# [Exercise description]
Beneath this line are entries. Copy the range from the line with "empty Blender scene." to the line with "R = math.radians", ends included, exactly; leave pictures out.

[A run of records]
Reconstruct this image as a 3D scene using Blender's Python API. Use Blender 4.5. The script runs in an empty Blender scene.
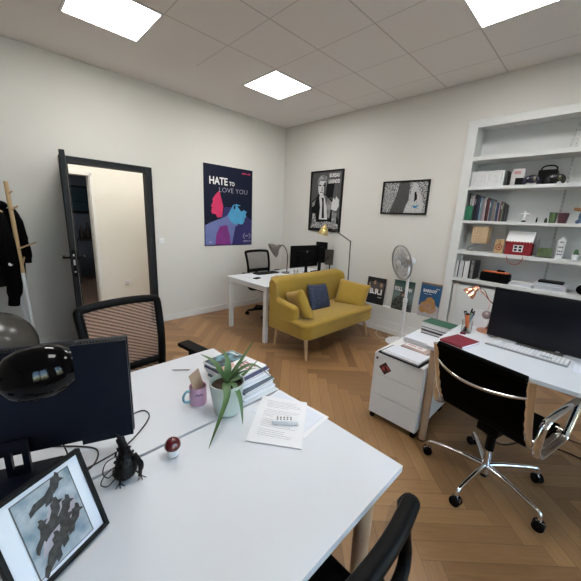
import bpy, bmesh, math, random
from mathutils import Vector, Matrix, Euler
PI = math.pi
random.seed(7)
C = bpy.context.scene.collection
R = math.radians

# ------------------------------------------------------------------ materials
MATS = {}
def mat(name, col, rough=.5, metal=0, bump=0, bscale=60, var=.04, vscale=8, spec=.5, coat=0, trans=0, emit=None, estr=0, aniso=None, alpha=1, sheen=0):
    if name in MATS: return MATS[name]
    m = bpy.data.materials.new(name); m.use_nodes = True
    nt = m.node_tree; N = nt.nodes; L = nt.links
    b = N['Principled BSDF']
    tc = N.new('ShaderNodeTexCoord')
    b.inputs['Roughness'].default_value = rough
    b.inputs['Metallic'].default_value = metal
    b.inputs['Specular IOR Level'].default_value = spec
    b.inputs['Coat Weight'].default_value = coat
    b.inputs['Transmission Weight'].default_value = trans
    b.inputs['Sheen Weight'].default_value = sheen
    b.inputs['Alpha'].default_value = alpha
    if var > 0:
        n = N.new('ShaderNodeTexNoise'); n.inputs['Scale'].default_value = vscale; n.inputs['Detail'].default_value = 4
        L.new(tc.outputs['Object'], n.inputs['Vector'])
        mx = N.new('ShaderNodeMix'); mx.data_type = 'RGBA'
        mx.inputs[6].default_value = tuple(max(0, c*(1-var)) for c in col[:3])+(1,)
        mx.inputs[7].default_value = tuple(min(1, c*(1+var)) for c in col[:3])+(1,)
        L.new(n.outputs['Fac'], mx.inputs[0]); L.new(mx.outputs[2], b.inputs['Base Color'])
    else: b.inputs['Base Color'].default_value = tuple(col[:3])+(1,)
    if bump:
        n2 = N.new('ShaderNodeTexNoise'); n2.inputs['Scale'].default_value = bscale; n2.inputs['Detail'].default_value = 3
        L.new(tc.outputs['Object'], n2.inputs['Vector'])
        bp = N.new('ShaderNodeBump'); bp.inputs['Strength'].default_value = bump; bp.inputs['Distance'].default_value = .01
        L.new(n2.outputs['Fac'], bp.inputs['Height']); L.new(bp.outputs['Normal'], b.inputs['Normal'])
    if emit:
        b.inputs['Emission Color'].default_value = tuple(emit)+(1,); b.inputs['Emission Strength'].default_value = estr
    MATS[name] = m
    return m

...

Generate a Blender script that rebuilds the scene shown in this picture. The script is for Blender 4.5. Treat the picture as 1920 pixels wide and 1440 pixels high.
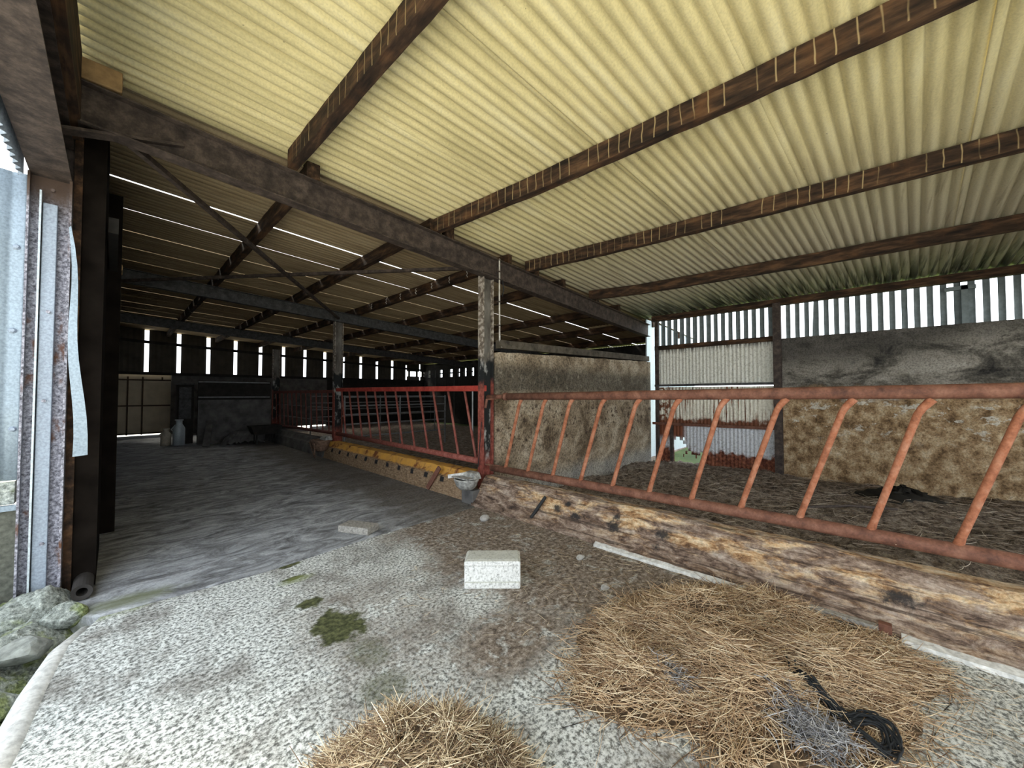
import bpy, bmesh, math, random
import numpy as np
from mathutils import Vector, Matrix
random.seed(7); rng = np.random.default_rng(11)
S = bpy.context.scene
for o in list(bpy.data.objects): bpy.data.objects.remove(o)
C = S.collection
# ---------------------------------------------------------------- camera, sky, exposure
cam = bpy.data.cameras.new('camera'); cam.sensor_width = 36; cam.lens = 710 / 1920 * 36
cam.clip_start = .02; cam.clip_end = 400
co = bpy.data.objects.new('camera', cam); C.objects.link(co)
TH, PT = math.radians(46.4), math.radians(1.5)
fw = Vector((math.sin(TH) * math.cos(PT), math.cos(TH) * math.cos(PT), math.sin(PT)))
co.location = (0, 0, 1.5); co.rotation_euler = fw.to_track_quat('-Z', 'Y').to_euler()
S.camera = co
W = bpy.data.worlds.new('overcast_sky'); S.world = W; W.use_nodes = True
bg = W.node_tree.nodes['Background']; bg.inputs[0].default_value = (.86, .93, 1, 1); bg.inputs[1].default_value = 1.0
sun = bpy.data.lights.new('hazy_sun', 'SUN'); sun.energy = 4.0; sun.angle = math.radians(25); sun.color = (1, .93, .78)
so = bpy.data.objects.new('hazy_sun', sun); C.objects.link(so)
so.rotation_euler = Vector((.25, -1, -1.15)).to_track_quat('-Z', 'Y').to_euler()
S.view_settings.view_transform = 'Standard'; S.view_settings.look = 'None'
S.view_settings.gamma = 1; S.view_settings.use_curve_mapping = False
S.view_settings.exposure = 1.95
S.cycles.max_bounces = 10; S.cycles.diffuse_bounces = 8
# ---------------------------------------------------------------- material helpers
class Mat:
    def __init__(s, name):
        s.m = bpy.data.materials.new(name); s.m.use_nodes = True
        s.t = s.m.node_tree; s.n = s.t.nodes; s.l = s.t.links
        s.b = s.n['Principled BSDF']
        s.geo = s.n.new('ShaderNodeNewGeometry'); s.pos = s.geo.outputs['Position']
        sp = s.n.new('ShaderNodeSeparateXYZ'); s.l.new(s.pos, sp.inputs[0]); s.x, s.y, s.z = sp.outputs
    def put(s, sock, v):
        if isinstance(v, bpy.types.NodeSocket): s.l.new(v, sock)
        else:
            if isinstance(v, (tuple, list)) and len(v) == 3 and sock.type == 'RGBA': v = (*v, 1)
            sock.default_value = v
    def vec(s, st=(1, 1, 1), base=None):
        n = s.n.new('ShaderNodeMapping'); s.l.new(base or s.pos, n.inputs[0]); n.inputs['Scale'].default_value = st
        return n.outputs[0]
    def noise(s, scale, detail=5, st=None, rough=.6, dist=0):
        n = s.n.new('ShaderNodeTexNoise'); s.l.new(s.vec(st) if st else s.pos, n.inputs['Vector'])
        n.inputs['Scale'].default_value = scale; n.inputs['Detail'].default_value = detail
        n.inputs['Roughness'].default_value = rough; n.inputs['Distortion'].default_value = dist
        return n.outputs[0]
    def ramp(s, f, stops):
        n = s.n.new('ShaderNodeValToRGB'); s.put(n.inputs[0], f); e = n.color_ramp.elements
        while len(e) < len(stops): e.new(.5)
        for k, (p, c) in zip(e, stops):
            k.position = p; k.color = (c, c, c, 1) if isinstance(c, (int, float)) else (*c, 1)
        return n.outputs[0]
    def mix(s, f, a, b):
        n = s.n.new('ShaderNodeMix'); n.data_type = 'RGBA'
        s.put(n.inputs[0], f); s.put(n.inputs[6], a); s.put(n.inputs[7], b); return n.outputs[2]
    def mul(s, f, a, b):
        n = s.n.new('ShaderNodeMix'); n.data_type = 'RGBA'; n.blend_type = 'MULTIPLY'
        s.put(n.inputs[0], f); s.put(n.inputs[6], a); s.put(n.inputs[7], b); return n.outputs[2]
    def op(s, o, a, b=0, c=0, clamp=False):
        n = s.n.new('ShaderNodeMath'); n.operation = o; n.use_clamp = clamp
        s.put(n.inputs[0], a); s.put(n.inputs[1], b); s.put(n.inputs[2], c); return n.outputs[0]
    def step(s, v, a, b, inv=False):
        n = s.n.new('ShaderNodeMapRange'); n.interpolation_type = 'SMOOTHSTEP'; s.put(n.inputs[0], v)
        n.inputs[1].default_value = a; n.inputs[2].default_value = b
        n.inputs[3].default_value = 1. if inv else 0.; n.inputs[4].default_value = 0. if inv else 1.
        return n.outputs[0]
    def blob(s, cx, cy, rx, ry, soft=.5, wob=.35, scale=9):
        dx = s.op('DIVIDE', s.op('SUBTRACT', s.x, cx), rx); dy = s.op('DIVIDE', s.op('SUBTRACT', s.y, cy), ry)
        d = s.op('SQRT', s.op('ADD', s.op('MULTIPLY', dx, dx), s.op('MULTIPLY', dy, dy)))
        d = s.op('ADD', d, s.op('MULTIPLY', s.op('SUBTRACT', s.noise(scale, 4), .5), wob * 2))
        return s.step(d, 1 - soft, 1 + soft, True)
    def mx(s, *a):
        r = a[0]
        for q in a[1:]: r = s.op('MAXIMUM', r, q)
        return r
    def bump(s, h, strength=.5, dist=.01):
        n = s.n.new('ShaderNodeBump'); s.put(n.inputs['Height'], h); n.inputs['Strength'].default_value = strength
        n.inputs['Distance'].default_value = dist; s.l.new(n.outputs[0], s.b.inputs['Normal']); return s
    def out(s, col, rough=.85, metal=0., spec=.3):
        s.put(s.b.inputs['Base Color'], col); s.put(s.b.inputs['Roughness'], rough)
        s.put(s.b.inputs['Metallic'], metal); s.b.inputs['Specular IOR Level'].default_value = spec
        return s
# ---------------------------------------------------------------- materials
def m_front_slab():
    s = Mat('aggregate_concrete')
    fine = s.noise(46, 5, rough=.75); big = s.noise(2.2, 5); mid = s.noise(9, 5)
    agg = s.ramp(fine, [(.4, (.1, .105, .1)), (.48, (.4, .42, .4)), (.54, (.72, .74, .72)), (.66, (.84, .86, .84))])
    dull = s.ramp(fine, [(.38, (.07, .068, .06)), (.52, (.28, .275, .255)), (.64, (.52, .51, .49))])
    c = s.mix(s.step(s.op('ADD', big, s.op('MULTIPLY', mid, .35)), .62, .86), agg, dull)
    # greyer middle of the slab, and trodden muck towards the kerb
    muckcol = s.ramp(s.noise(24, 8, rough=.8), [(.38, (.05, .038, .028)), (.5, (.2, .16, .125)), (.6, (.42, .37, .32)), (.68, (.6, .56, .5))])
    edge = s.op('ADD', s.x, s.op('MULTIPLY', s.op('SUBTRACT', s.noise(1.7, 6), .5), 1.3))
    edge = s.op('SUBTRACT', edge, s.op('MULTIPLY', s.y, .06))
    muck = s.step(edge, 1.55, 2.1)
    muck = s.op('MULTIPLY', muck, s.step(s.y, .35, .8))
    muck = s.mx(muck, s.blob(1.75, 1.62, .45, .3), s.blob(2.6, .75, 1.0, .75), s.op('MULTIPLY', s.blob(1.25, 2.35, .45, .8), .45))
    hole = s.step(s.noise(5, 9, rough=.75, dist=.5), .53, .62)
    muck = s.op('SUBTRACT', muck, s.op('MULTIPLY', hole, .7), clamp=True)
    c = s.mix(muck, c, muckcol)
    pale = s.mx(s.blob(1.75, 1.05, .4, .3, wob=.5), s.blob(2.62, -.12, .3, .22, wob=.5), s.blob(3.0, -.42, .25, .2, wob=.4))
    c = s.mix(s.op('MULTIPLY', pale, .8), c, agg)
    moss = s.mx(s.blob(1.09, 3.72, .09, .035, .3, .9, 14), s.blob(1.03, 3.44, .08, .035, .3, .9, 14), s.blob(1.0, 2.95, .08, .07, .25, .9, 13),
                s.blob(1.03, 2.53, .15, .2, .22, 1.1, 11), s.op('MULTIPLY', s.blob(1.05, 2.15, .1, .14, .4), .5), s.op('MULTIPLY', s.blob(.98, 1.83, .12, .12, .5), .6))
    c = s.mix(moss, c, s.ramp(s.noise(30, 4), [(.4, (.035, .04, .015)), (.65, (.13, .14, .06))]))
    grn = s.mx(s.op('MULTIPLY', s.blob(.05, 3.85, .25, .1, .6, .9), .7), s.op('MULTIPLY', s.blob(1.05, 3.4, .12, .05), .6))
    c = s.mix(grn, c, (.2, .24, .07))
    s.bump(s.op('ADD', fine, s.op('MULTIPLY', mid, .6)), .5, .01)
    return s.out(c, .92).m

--

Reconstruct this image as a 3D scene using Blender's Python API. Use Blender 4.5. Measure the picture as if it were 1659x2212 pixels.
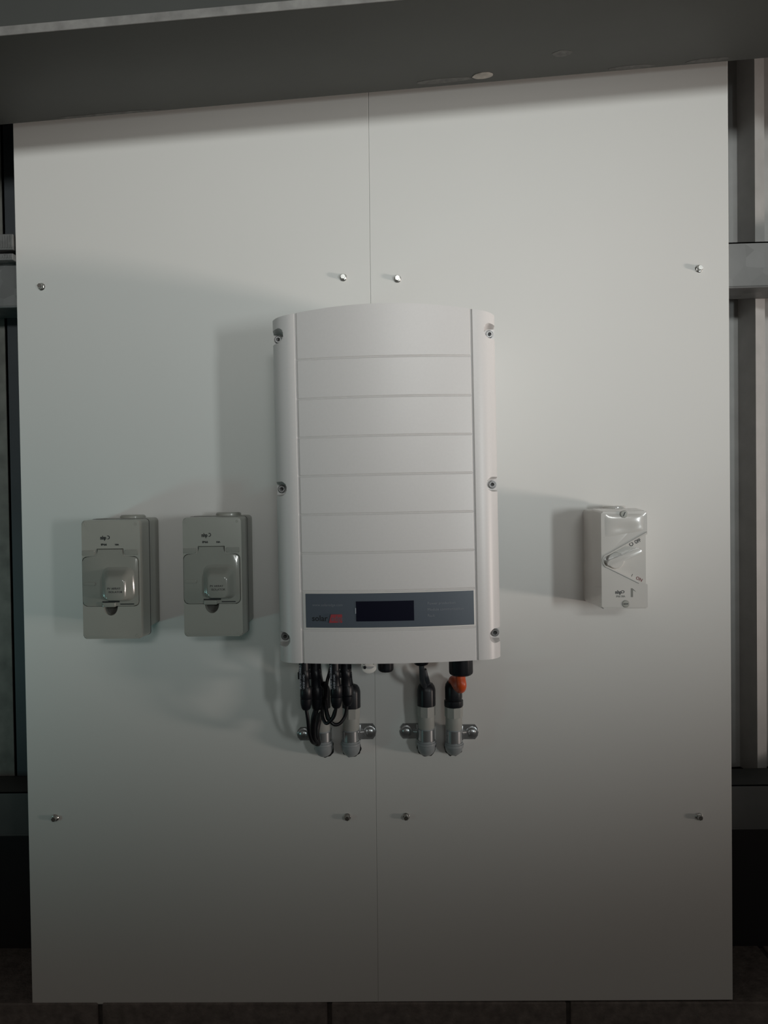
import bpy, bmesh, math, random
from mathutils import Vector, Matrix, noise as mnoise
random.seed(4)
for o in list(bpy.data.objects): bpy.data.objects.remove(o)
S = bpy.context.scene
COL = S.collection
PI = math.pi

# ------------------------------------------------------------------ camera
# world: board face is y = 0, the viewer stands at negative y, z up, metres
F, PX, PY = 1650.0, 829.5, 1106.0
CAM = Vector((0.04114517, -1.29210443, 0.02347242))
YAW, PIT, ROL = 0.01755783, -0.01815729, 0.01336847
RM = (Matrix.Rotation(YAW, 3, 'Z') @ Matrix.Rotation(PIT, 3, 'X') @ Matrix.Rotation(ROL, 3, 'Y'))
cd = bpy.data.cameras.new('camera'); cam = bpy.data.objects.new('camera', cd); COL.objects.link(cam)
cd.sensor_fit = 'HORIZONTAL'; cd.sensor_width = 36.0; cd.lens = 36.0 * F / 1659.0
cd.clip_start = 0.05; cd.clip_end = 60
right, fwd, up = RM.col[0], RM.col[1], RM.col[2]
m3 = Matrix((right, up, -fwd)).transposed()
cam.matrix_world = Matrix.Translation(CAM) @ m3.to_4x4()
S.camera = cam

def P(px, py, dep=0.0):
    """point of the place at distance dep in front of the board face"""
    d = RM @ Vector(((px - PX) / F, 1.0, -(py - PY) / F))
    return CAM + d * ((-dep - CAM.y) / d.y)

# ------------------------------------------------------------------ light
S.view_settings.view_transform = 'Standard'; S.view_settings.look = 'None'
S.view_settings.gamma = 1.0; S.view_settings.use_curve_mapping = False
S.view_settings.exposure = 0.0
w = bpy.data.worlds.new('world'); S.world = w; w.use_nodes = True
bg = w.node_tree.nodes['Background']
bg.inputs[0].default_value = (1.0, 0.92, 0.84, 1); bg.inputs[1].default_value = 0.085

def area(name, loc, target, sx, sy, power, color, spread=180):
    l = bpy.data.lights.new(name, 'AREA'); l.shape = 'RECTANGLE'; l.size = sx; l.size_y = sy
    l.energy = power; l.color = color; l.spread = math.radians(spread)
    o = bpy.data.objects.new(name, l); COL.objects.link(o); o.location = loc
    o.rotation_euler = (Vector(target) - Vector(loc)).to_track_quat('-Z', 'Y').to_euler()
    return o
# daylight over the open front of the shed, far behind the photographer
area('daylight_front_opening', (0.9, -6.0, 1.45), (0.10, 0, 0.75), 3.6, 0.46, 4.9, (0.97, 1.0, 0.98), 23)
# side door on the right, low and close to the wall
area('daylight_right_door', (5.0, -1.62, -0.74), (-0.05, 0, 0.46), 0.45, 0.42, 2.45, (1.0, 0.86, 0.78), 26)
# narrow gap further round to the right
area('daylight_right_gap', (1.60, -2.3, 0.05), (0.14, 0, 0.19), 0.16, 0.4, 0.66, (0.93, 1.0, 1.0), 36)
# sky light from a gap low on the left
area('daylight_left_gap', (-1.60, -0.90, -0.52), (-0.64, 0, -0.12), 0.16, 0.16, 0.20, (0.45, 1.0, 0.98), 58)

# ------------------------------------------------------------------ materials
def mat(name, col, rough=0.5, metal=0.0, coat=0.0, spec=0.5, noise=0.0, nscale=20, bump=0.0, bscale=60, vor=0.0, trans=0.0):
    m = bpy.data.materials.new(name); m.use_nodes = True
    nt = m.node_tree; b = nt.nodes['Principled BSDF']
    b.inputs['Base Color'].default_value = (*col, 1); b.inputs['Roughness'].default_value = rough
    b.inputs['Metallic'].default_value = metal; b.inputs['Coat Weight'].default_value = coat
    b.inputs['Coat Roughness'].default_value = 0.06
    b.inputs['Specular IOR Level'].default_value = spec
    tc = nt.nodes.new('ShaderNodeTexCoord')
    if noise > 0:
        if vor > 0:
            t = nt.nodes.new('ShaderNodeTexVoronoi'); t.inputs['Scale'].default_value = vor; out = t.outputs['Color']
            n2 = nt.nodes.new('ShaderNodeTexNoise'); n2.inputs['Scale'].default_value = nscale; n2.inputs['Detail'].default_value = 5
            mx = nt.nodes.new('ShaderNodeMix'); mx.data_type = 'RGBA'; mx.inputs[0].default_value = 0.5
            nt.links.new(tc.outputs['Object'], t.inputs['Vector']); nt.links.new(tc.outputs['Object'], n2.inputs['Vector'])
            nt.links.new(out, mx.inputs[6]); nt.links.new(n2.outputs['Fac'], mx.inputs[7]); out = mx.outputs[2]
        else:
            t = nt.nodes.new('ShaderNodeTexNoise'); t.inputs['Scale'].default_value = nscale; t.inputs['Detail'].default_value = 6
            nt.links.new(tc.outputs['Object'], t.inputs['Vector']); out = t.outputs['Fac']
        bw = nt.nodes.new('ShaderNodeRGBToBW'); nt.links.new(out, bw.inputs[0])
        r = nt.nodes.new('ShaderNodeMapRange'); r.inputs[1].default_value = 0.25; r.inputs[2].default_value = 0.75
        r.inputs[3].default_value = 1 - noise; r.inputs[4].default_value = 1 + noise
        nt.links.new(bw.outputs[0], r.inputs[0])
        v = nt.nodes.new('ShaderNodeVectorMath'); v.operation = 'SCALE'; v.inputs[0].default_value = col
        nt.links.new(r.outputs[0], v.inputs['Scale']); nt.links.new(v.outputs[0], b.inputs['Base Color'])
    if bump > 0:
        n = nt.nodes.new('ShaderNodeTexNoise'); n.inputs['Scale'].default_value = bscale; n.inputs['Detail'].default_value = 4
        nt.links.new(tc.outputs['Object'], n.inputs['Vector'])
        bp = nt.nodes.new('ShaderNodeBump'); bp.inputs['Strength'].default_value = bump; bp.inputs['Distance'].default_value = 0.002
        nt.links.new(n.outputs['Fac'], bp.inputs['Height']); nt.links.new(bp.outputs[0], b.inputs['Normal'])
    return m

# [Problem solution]
Reconstruct this image as a 3D scene using Blender's Python API. Use Blender 4.5. The script runs in an empty Blender scene.
import bpy, bmesh, math, random
from mathutils import Vector, Matrix, Euler
PI = math.pi
random.seed(7)
C = bpy.context.scene.collection
R = math.radians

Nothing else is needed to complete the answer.